Until now, of course. Probably the hardest thing I’ve had to deal with, aside from my feelings of loss and abandonment, is sitting alone in my house. Honoré de Balzac apparently said,

       Solitude is fine, but you need someone to tell you that solitude is fine.

It was so difficult at first that I simply fled, and went on a road trip in early January to visit friends up north. Then I spent alone time because I couldn’t bear to be around other people. Then I found myself seeking friends and companions because I couldn’t bear to be with myself. The first couple of months were a wobbly swing from one extreme to the other.

Now I’m happy to say that coming home to a quiet house is often a pleasure. It’s easy for me to keep it neat, I can do what I want, when I want, without interruption or taking anyone else’s preference into account. I can see how my single friends like this, and might never want to give it up for the pleasure of sharing their lives with a partner.

This is where consciousness and change really happens, sitting in an uncomfortable place long enough for the feeling to shift and evolve. I have practice doing this, which has helped me sit here. We call it “sitting in the tension”. This is one of the biggest tensions I’ve ever tolerated for a long time.

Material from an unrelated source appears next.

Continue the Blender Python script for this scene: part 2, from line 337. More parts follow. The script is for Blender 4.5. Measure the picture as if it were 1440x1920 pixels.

Mind you, it’s not always a pleasure, I have plenty of moments where I wish I had someone here.

And sometimes I do.

I’ve been going out with a friend for more than two months, a delightful woman that Nancy and I have known for a few years. It was almost casual, how we started seeing each other, but we seem to be more and more solid as the weeks go by. The amazing thing about our friendship is, we have no commitments, no real boundaries, no discussion of a future together. We’re present and connected when we see each other, and spacious when apart, which is most of the time.

Talk about sitting in the tension! I am so oriented towards classifying and labeling, it’s very challenging to not know, to not even ask. Our unspoken agreement seems to be, “we’re doing great so far, don’t change anything”. I actually set my life up this way, when I vowed to myself in January that I would not commit to a relationship this calendar year, so that I could feel out my own preferences and truth. Well, I’ve got what I asked for…and it’s damn hard to keep my vow at times. This is not simple. Even a question about how she feels, or telling her how I feel, could lead to a commitment discussion. Does she wonder about the long-term potential of us? I don’t know. And I don’t want to know. Yet. For the knowledge itself begs the question.

There is some new level of self-awareness coming in, perhaps a different way to be in relationship, I can feel it. Otherwise, it wouldn’t be so uncomfortable. And delightful.